An Interview with Kevin Kline


Near the end of his “Classic Conversations” visit with Shakespeare Theatre Company Artistic Director Michael Kahn, actor and sometime movie star Kevin Kline noted that he loved the big parts, the scary parts.

“Why are we here if not to do the hard parts?” he asked.

Why indeed. Kline, who is a gifted Shakespearean actor and a fair-sized movie star, has done his share of the hard parts, done them more than well and risen more often than not to the challenge of being Cyrano, Falstaff, Hamlet, Richard II and Richard III, Henry V and, in his first movie role no less, the quicksilver, charismatic and doomed Nathan opposite Meryl Streep in “Sophie’s Choice” among other roles.

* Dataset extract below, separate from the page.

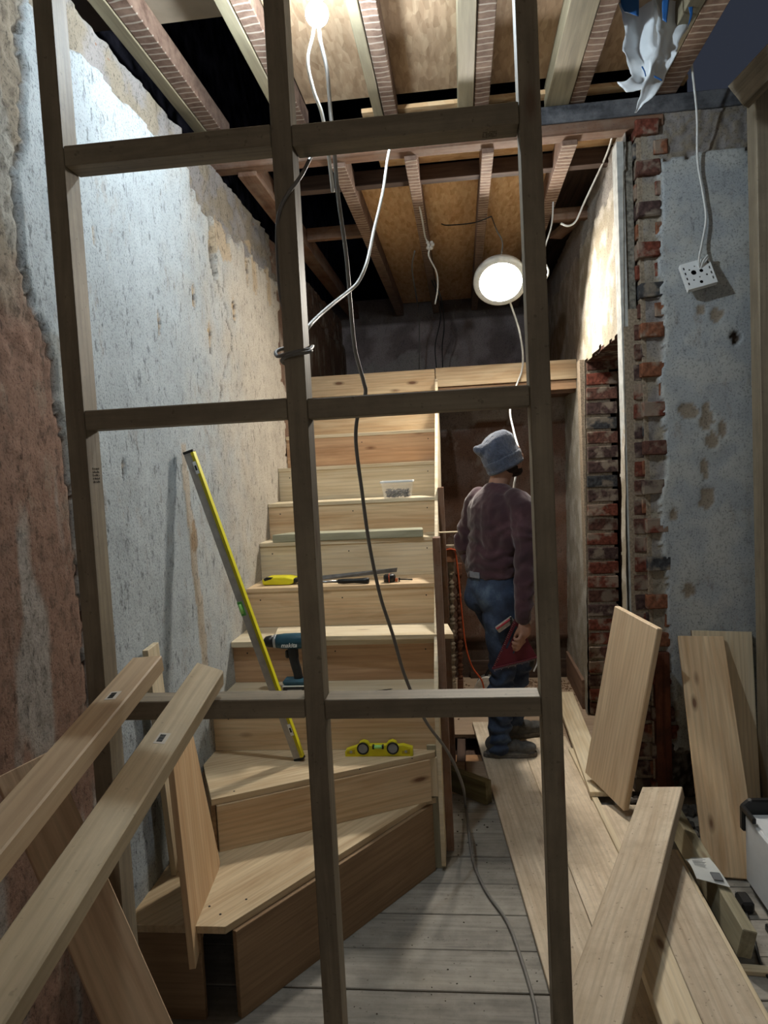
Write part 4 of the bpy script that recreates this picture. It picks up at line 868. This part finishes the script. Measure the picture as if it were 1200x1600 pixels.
adopt(ps_, cloth('sheet', [[(0.673, 3.0, 3.43), (0.684, 3.0, 3.286), (0.703, 3.02, 3.212), (0.717, 3.0, 3.116), (0.73, 3.0, 3.059), (0.71, 2.98, 3.023), (0.667, 2.98, 3.03)],
   [(0.753, 3.05, 3.452), (0.763, 3.06, 3.313), (0.773, 3.06, 3.215), (0.775, 3.04, 3.131), (0.779, 3.02, 3.077), (0.753, 3.0, 3.016), (0.681, 2.98, 2.999)],
   [(0.806, 2.98, 3.401), (0.807, 2.98, 3.26), (0.805, 2.98, 3.178), (0.791, 2.97, 3.104), (0.78, 2.97, 3.046), (0.752, 2.97, 2.992), (0.688, 2.97, 2.977)],
   [(0.867, 3.03, 3.425), (0.847, 3.02, 3.279), (0.834, 3.0, 3.174), (0.825, 2.99, 3.099), (0.801, 2.98, 3.037), (0.759, 2.97, 2.977), (0.707, 2.97, 2.973)]], POLY, seed=1),
  cloth('sheet_tail', [[(0.801, 2.96, 3.389), (0.81, 2.96, 3.225), (0.805, 2.95, 3.126), (0.794, 2.95, 3.069), (0.769, 2.95, 3.013), (0.747, 2.95, 2.956), (0.731, 2.95, 2.904), (0.721, 2.95, 2.893)],
   [(0.888, 3.02, 3.417), (0.894, 3.02, 3.25), (0.876, 3.0, 3.158), (0.853, 2.99, 3.096), (0.821, 2.98, 3.042), (0.793, 2.97, 2.985), (0.755, 2.96, 2.925), (0.726, 2.95, 2.892)],
   [(0.971, 3.0, 3.394), (0.944, 3.0, 3.233), (0.908, 2.98, 3.155), (0.876, 2.97, 3.094), (0.841, 2.97, 3.039), (0.813, 2.96, 2.971), (0.762, 2.95, 2.919), (0.731, 2.95, 2.89)]], POLY, seed=4))
BLUEP = plain('blue_print', '#2a5f9e', .4, 0, .05)
adopt(ps_, cloth('blue_print', [[(0.815, 2.9, 3.303), (0.814, 2.9, 3.235), (0.815, 2.9, 3.185)], [(0.847, 2.9, 3.3), (0.836, 2.9, 3.228), (0.83, 2.9, 3.174)]], BLUEP, fold=.003),
   cloth('blue_print', [[(0.668, 2.92, 3.333), (0.671, 2.92, 3.273), (0.682, 2.92, 3.244)], [(0.742, 2.92, 3.324), (0.736, 2.92, 3.252), (0.735, 2.92, 3.219)]], BLUEP, fold=.003),
   cloth('blue_print', [[(0.909, 2.9, 3.224), (0.913, 2.9, 3.19), (0.905, 2.9, 3.152)], [(0.925, 2.9, 3.227), (0.922, 2.9, 3.191), (0.91, 2.9, 3.16)]], BLUEP, fold=.003),
   cloth('blue_print', [[(0.737, 2.91, 3.033), (0.746, 2.91, 3.014), (0.75, 2.91, 2.995)], [(0.742, 2.91, 3.035), (0.75, 2.91, 3.016), (0.754, 2.91, 2.997)]], BLUEP, fold=.001),
   cloth('blue_print', [[(0.782, 2.91, 2.996), (0.796, 2.91, 2.988), (0.81, 2.91, 2.979)], [(0.782, 2.91, 2.989), (0.796, 2.91, 2.981), (0.81, 2.91, 2.972)]], BLUEP, fold=.001))

# ================================================ old balusters and circular saw behind the stairs
OLDP = plain('old_cream_paint', '#a89a84', .8, 0, .25, 40, .6); OLDT = wood('stained_turning', '#5b3a2a', '#7b5440', rough=.7)
def baluster(x, y, top, mat, lean, label, n0=0):
    b = empty('baluster', (x, y, FZ)); tag(b, label, 'baluster', None)
    M = Matrix.Translation((x, y, FZ)) @ Matrix.Rotation(lean, 4, 'Y'); prof = [(.018, .14)]
    z = .14
    for i in range(9):
        s = (top-.22)/9; prof += [(.015, z+.01), (.023, z+s*.25), (.012, z+s*.4), (.017, z+s*.75), (.024, z+s*.92)]; z += s
    prof += [(.02, z+.01)]
    bm = bmesh.new(); lathe(bm, prof, M, 14); t_ = bmobj('turned_shaft', bm, mat, None, True)
    bm = bmesh.new(); boxmesh(bm, (-.021, -.021, .0), (.021, .021, .145), .003, M); f_ = bmobj('foot_block', bm, mat)
    bm = bmesh.new(); boxmesh(bm, (-.021, -.021, z), (.021, .021, top), .003, M); h_ = bmobj('top_block', bm, mat); adopt(b, t_, f_, h_)
baluster(-.128, 5.03, 1.0, OLDP, .025, 'cream turned baluster standing beside the stair string')
baluster(-.078, 5.10, .98, OLDT, .03, 'dark brown turned baluster standing right of the cream one')
nw = empty('newel_cap', (-.11, 5.03, .88)); tag(nw, 'brown timber block with a cord around it on top of the balusters', 'timber block')
adopt(nw, box('block', (-.150, 4.99, .89), (-.07, 5.07, .99), wood('block_brown', '#6e4632', '#93664a'), bev=.006), tube('cord', [(-.155, 4.985, .975), (-.10, 4.984, .985), (-.062, 4.988, .975), (-.062, 5.07, .985)], .006, CABO), box('top_strips', (-.145, 4.99, .991), (-.075, 5.06, 1.01), OLDP, bev=.003))
cs = empty('circular_saw', (.08, 5.15, FZ)); tag(cs, 'grey and white circular saw standing on the floor behind the man', 'power saw')
GP = plain('tool_grey', '#cfcabf', .5, .3, .2, 50)
adopt(cs, prism('base_plate', [(.01, 5.08, FZ+.005), (.22, 5.08, FZ+.005), (.22, 5.22, FZ+.005), (.01, 5.22, FZ+.005)], (0, 0, .006), STEEL, bev=.001))
hp = [(.02, 5.11, FZ+.012)]+[(.115-.10*math.cos(a), 5.11, FZ+.02+.13*math.sin(a)) for a in [R(d) for d in range(10, 171, 16)]]+[(.21, 5.11, FZ+.012)]
adopt(cs, prism('blade_guard', hp, (0, .03, 0), GP, bev=.003)); bm = bmesh.new(); lathe(bm, [(.04, 0), (.045, .01), (.045, .08), (.03, .10)], Matrix.Translation((.12, 5.14, FZ+.07)) @ Matrix.Rotation(R(-90), 4, 'X'), 20)
adopt(cs, bmobj('motor', bm, BLACKP, None, True), tube('handle', [(.10, 5.15, FZ+.13), (.14, 5.15, FZ+.19), (.20, 5.15, FZ+.17), (.22, 5.15, FZ+.08)], .013, BLACKP))
bm = bmesh.new(); lathe(bm, [(.075, 0), (.075, .002)], Matrix.Translation((.115, 5.148, FZ+.085)) @ Matrix.Rotation(R(90), 4, 'X'), 36); adopt(cs, bmobj('saw_blade', bm, STEEL))

# ================================================ the man
man = empty('person', (.2, 4.05, FZ))
tag(man, 'man in blue beanie, maroon jumper and jeans standing half turned away beside the stairs', 'person')
def mp(p): return Vector(sc(*p))
fw = Vector((.80, .60, 0)); rt = Vector((.60, -.80, 0))
def remeshed(name, build, vox, mat, smooth=4, disp=None, parent=man):
    bm = bmesh.new(); build(bm); bmesh.ops.recalc_face_normals(bm, faces=bm.faces)
    me = bpy.data.meshes.new(name); bm.to_mesh(me); bm.free(); o = bpy.data.objects.new(name, me); COL.objects.link(o)
    r = o.modifiers.new('r', 'REMESH'); r.mode = 'VOXEL'; r.voxel_size = vox
    if smooth: s_ = o.modifiers.new('s', 'SMOOTH'); s_.iterations = smooth; s_.factor = .6
    bpy.context.view_layer.update()
    m2 = bpy.data.meshes.new_from_object(o.evaluated_get(bpy.context.evaluated_depsgraph_get())); bpy.data.objects.remove(o)
    if disp:
        nr = [v.normal.copy() for v in m2.vertices]
        for v, n_ in zip(m2.vertices, nr): v.co += n_*disp(v.co)
    m2.materials.clear(); m2.materials.append(mat); m2.polygons.foreach_set('use_smooth', [True]*len(m2.polygons)); m2.name = name
    o2 = bpy.data.objects.new(name, m2); COL.objects.link(o2); adopt(parent, o2); return o2
def ell(bm, c, r, axes=None):
    M = Matrix.Translation(c)
    if axes: x, y = axes; M = basis(c, x, y)
    M = M @ Matrix.Diagonal((*r, 1)); bmesh.ops.create_uvsphere(bm, u_segments=20, v_segments=12, radius=1, matrix=M)
def limb(bm, pts, rs, flat=1.0, right=None, seg=16, n=5):
    path = smoothpath(pts, n); k = len(pts)-1; rx_ = []
    for i in range(len(path)):
        t = i/n; a = min(int(t), k-1) if k else 0; rx_.append(rs[a]+(rs[min(a+1, k)]-rs[a])*(t-a))
    rings(bm, path, rx_, [q_*flat for q_ in rx_], right=right, seg=seg)
    ell(bm, path[0], (rx_[0],)*3) if flat > .9 else None; ell(bm, path[-1], (rx_[-1],)*3) if flat > .9 else None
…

His old Juilliard compatriot introduced him as the actor who has been called “the American Olivier,” high praise in indeed, once issued by New York Times Drama Critic Frank Rich.

“Well, I don’t know about that,” he said. “I mean, Olivier, good God.”

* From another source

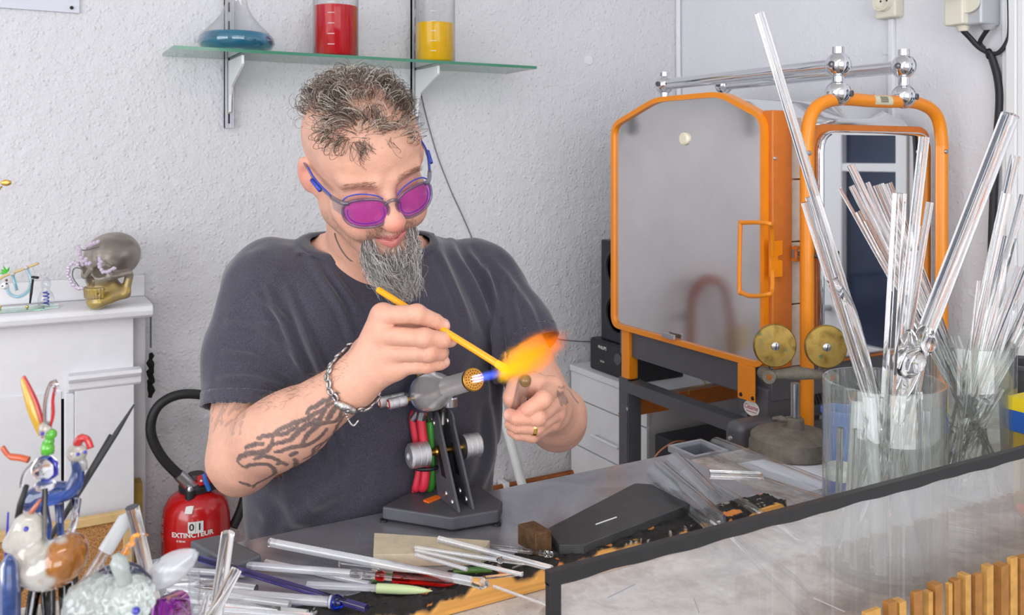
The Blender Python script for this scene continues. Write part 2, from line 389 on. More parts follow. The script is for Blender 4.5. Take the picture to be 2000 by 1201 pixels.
# vessels on the shelf
MAKE['blue_liquid'] = lambda n: NT(n).set(col=srgb(64, 170, 205), trans=.75, rough=.02, ior=1.33).m
MAKE['red_liquid'] = lambda n: NT(n).set(col=srgb(206, 24, 38), trans=.15, rough=.05, ior=1.33).m
MAKE['yellow_liquid'] = lambda n: NT(n).set(col=srgb(246, 196, 6), trans=.15, rough=.05, ior=1.33).m
ym = (yf+yb)/2-.02
c = onY(462, 60, ym); top = zs+.004
fl = thing('flask', 'wide flat-bottomed flask of blue liquid on the glass shelf', 'flask', A(c[0], ym, top))
R = 73/1757*np.dot(c, CF)
prof = [(R*.72, 0), (R*.9, .008), (R, .022), (R*.97, .036), (R*.83, .052), (R*.62, .072), (R*.42, .095), (R*.30, .12), (R*.25, .16), (R*.25, .25), (R*.30, .27)]
MB().lathe([(r, h) for r, h in prof]+[(r-.0025, h+.001) for r, h in prof[::-1]], A(c[0], ym, top), n=40, loop=True, cap0=False).lathe([(.001, .001), (R*.72, .001)], A(c[0], ym, top), n=40, cap0=False, cap1=False).obj('flask_wall', 'thin_clear', fl, 180)
lp = [(max(r-.003, 0), h+.002) for r, h in prof[:4]]+[(R*.86, .047), (0, .0471)]
MB().lathe(lp, A(c[0], ym, top), n=40, cap1=False).obj('blue_liquid', 'blue_liquid', fl, 60)
def beaker(name, label, uc, vt, u0, u1, liq, vfill, cat):
    c = onY(uc, 80, ym); R = (u1-u0)/2/1757*np.dot(c, CF); zl = onY(uc, vfill, ym)[2]-top; H = .21
    t = thing(name, label, cat, A(c[0], ym, top)); o = A(c[0], ym, top)
    MB().lathe([(R*.9, 0), (R, .006), (R, H-.004), (R*1.06, H), (R*1.03, H+.001), (R-.002, H-.008), (R-.002, .007), (R*.88, .003)], o, n=40, cap0=False, cap1=False).obj('glass_wall', 'thin_clear', t, 60)
    MB().lathe([(R*.88, .003), (R-.0025, .009), (R-.0025, zl), (0, zl+.0005)], o, n=40, cap1=False).obj('liquid', liq, t, 60)
    g = MB(); ang0 = math.atan2(-CF[1]-.35, -CF[0]-.1)
    for k in range(5):
        hh = .03+k*.028
        for q in range(6): 
            an = ang0+.05*q-.2; g.obox(o+A(math.cos(an)*(R+.0004), math.sin(an)*(R+.0004), hh), [A(-math.sin(an), math.cos(an), 0), UP, A(math.cos(an), math.sin(an), 0)], (R*.02, .0008, .0003))
    g.obj('graduation_marks', 'label_white', t, 0, kind='stuff')
beaker('beaker', 'tall glass beaker of red liquid, middle of the glass shelf', 656, 0, 612, 700, 'red_liquid', 14, 'beaker')
beaker('beaker', 'tall glass beaker of yellow liquid, right of the red one', 850, 0, 811, 889, 'yellow_liquid', 47, 'beaker')
# thin wire from the shelf bracket down behind the man and on to the speaker
yw = WY1-.004
wp = [onY(u, v, yw) for u, v in ((820, 165), (824, 190), (836, 240), (855, 305), (880, 370), (905, 425), (930, 485), (955, 560), (1000, 625), (1060, 655), (1110, 665), (1180, 668))]
MB().tube(smooth_path(wp, 6), .0016, 5).obj('thin_wire', 'grey_metal', label='thin dark wire hanging from the shelf bracket down the wall', cat='wire')
# wall sockets and cable on the right wall
s = onX(1745, 10, WX1)
so = thing('wall_socket', 'cream surface-mounted round socket on the right wall with a painted conduit', 'socket', A(WX1, s[1], s[2]))
hw = .033
MB().box(A(WX1-.035, s[1]-hw, s[2]-.037), A(WX1, s[1]+hw, s[2]+.05)).obj('socket_box', 'cream', so, bevel=.006)
MB().lathe([(.0, .004), (.022, .004), (.024, .018), (.027, .018), (.029, 0)], A(WX1-.035, s[1], s[2]+.008), (-1, 0, 0), 28, False, False).obj('socket_ring', 'cream', so)
h = MB()
for dy in (-.0095, .0095): h.cyl(A(WX1-.0395, s[1]+dy, s[2]+.008), A(WX1-.036, s[1]+dy, s[2]+.008), .003, n=12)
h.obj('pin_hole', 'black', so)
MB().box(A(WX1-.014, s[1]-.009, .2), A(WX1, s[1]+.009, s[2]-.037)).obj('conduit', 'wall_smooth', so, bevel=.004)
s = onX(1905, 22, WX1)
pb = thing('power_plug', 'cream and grey power plug and switch box high on the right wall', 'plug', A(WX1, s[1], s[2]))
w1 = onX(1868, 22, WX1-.05)[1]; w2 = onX(1958, 22, WX1)[1]; zb = onX(1900, 58, WX1)[2]
ymid = onX(1912, 22, WX1-.04)[1]
MB().box(A(WX1-.075, w2+.004, zb), A(WX1, ymid+.01, zb+.14)).obj('switch_box', 'shelf_grey', pb, bevel=.006)
MB().box(A(WX1-.095, ymid+.005, zb+.003), A(WX1-.03, ymid+.055, zb+.15)).obj('plug_body', 'cream', pb, bevel=.005)
MB().lathe([(.012, 0), (.017, .014)], A(WX1-.06, ymid+.028, zb-.010), n=20).obj('plug_cable_gland', 'cream', pb)
MB().lathe([(.010, 0), (.02, .012)], A(WX1-.04, ymid-.022, zb-.012), n=20).obj('switch_cable_gland', 'shelf_grey', pb)
MB().lathe([(.026, 0), (.026, .006)], A(WX1-.08, ymid-.004, zb+.055), (-1, 0, 0), 28).obj('round_cover', 'cream', pb)
MB().box(A(WX1-.16, ymid+.01, zb+.072), A(WX1-.09, ymid+.045, zb+.079)).obj('grey_lever', 'grey_metal', pb, bevel=.002)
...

“And remember, when I was a kid, I hated Shakespeare,” he said.

But then, when he was a kid in a Catholic private school which included corporal punishment, he didn’t like a lot of the things he grew to love. “Actually, I wanted to study music. I had a rock band, if you can believe that.”

He probably didn’t imagine himself to be a movie star, either, or traveling the country with the Acting Company, the creation of John (“We make money the old fashioned way. We earn it”) Houseman, a stern original from film and theater times past. “That was the best experience you could possibly have, doing the different plays in different places, small towns one night, big city the next, a college campus, and so forth. I loved that. And you learn from that.”

Kline has always returned to the stage—it’s his main love, it’s where the biggest tasks, those Moby Dick-size challenges await him.

Kahn and Kline are obvious old friends. “Remember, next year you’re going into, I don’t know what decade in theater and acting. Maybe you could do something special. Maybe we’ll give you another Will Award.”

“It has been a long time,” Kline noted. “I like always going back to the stage. But the movie industry—I have to say I don’t understand it. I don’t understand the audience. It’s teenage boys. I mean I have a reputation as being very, very careful in the roles I choose. I have a nickname to uphold. They call me Kevin Decline. Or Doctor No. I’m known for turning down roles. I even turned down Nathan at first, not to mention Dave.”

“Dave” was one of his more popular movie roles, in which he played a man who is forced to impersonate a president. He worked with director Lawrence Kasdan on “Grand Canyon” and something he thoroughly enjoyed, the star studded improbable western “Silverado” and the iconic “The Big Chill.”

That’s when he was bonafide catnip for the ladies, a movie star as well as a grounded, gifted, talented actor. “I was scared to death on “Sophie’s Choice,” he said. “But Meryl was so generous. She said don’t be intimidated. Improve. Don’t be scared to throw me around.”

Kline got an Oscar for Best Supporting Actor for the cultish “A Fish Called Wanda.”

Kline these days seems to lead the most normal of lives, married to actress Phoebe Cates for over 20 years with a grown son, Owen Joseph Kline, who had a major role in “The Squid and the Whale.” “Time Magazine called it one the best performances of the year and he was a teenager. But he said he didn’t care to become an actor. Can you believe it?”

He always comes back to Shakespeare, to the parts that are big and scary, including his embrace of Cyrano, which is French, but still big and scary.

When Kline, still boyishly and elegantly handsome, walked into the room, a woman in front of me whispered: “His hair is white.”